The City of Bend is talking about creating a no-destination-resort buffer zone around the city, and the Central Oregon Association of Realtors doesn’t like that idea one bit.

Deschutes County is reviewing and revising its rules for where destination resorts can go, and city staff wants to prohibit them within five miles of the city’s Urban Growth Boundary. That looks like a reasonable – even generous – standard; under state law resorts have to be sited at least 24 miles outside of cities with populations of 100,000 or more. (Bend isn’t that big yet, but at 81,000 it’s getting close.)

But COAR doesn’t see it that way. In an e-mail Monday to the Bend city councilors and planning commissioners, Bill Robie, COAR’s government affairs director, said the buffer proposal “is misguided and counterproductive to restoring a healthy economy by attracting new businesses and creating jobs.”

“Resorts have made, and continue to make, substantial contributions to our region’s economy and are among the largest property tax payers in Deschutes County,” Robie wrote. “Whatever their imagined negative impacts, destination resorts are an overwhelming asset to our economy.”

(I love the way he slipped the word “imagined” in there.

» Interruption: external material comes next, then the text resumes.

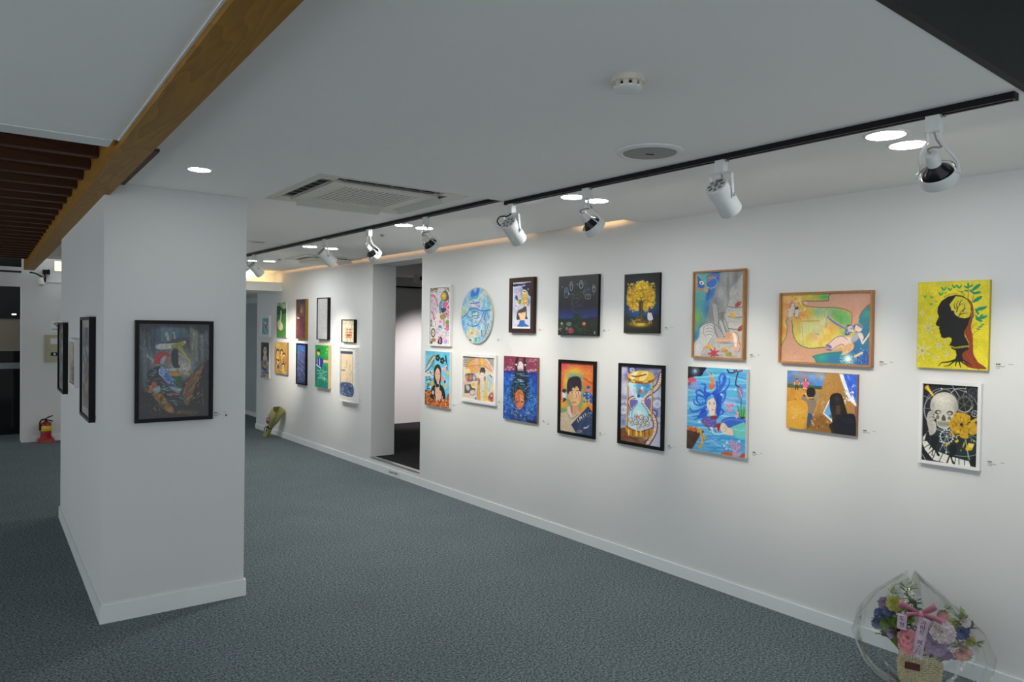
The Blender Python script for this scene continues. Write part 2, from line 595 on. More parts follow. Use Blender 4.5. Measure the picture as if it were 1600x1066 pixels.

Destination resorts don’t have any actual negative impacts – only “imagined” ones.)

“The city staff’s fears of resort development are misplaced,” the e-mail continued. “Resorts are prohibited in Bend’s entire urban area and the county’s own criteria prohibit resorts on land designated as Urban Area Reserve. … Even county land that is resort eligible will not necessarily develop into a resort.”

Well, that’s good to know.

“COAR would prefer to see local government entities spend their time trying to remove obstacles to our economic growth rather than erect new ones,” Robie concluded. “With local unemployment over 15% and people losing their homes it’s hard to see how it is a worthwhile expenditure of city staff’s time and energy constructing new barriers to private sector investment.”

Every time I hear somebody prattling about what an economic boon destination resorts are, I come back to the same question: If destination resorts are such powerful engines of prosperity, why does Deschutes County – which has more of them by far than any other county in Oregon – consistently lag behind the state average in wage levels and ahead of the state in unemployment?

And isn’t it ironic that COAR is lamenting our 15% jobless rate when the reason our local economy is so prone to periodic collapse is its dependence on construction and tourism? Haven’t these people learned anything over the past five years about the need for a more diversified economy?

Those are rhetorical questions – no answers required.